Pintilie is a hero among contemporary Romanian filmmakers for making this Camera Buff-like examination of the political hypocrisies of its day, a film that was banned in Romania shortly after it was released, and only received its due after the fall of Ceausescu twenty-some-odd years later. It depicts the punishment of two youths caught in a drunken brawl who must reconstruct (with dramatic embellishment) their actions in a propaganda film about the evils of alcohol. Pintilie takes this set-up and runs with it, presenting the director as a lazy dictator, an aging critic as drunkenly ineffectual, and the youths as unwitting pawns in a public hoax that threatens to rob them of their idealism and vitality. Yet the allegory never feels heavy-handed, largely due to the film’s freewheeling, cinema-verite style, emphasizing the meandering interactions of the cast and crew between takes and the usual frustrations involved in the making of any film. It’s a potent example of the power of subtext to reach out and throttle its audience.

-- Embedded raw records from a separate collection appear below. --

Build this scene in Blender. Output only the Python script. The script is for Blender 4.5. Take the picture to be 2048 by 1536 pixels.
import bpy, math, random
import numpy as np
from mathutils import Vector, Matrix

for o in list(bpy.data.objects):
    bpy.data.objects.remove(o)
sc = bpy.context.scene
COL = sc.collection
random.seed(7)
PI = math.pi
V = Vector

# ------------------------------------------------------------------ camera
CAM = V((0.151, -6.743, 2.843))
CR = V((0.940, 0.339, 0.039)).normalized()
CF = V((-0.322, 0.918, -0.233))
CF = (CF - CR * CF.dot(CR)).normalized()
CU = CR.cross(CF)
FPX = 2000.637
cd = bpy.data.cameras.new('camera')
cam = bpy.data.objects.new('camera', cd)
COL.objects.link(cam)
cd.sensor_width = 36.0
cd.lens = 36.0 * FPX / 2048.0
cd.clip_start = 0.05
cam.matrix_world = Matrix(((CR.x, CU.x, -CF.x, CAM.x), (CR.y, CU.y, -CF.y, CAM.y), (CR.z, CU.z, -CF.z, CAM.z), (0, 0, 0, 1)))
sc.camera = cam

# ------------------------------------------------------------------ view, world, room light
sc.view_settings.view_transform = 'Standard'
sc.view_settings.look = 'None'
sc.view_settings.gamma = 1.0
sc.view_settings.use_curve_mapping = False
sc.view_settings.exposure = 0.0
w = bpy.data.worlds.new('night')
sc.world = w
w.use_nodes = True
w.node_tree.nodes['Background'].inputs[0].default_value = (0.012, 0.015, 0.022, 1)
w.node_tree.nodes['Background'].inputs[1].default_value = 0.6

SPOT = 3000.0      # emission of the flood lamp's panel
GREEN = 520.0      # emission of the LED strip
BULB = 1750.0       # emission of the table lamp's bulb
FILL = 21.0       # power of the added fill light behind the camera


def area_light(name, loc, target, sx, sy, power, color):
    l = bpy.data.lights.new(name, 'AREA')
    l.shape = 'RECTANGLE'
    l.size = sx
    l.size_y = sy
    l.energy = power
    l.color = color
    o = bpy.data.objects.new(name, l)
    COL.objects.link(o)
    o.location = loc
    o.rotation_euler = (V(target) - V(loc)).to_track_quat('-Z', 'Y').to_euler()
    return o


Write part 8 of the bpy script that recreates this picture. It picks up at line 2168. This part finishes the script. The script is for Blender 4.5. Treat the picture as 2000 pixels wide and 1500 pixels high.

• Taxi to the Dark Side (Alex Gibney, 2007)

By far the most comprehensive and probing documentary on the torture policies of the Bush Administration, this film played here for a week in 2007 before justifiably winning an Oscar for Best Documentary last year; it continued to play at festivals in 2008 and was finally released on DVD in September about the same time as the DVD of Errol Morris’ tepid, overproduced, middlebrow examination of the same subject hit the streets. Gibney’s far-reaching but methodical approach traces the story of Dilawar, an innocent Afghan taxi driver who died at the hands of American interrogators in Bagram in 2002. The film (which takes its title from Dick Cheney’s public advocation of “working the dark side” in the war on terror) branches out from this event to look at Abu Ghraib, Guantanamo, and the White House masterminds behind the Administration’s laissez-faire and deliberately vague orders that subverted, as Gibney’s father (an ex-WWII soldier) suggests at the film’s end, core American values.

• La Vie des morts (Life of the Dead) (Arnaud Desplechin, 1991)

I only recently caught up with Desplechin’s wonderful Kings and Queen, and I enjoyed A Christmas Tale for its similarly entertaining mix of comedy and pathos, but seeing his first feature at AFI FEST proved to be a greater revelation. With his first feature, Desplechin already establishes his finesse with narratives about maladjusted families reuniting around the imminent death of a loved one. And he demonstrates (briskly, in a mere 54 minutes) his talent for spinning a tapestry of characters who resound off one another, coupling and separating in a fluid array of emotional registers. It’s also fun to see faces that would become familiar in his later films, such as Marianne Denicourt, Thibault de Montalembert, and of course, Emmanuel Devos. This film suggests the impetus for his current family sagas has been in the making for many years.

2 comments

  1. Always look forward to your list more than any other, both as a source of films for my “to see” list and for your sensitive and perceptive comments about them.

    I’m really looking forward to “Captain Ahab,” and share your affinity for “Wendy and Lucy” and “Taxi to the Dark Side.”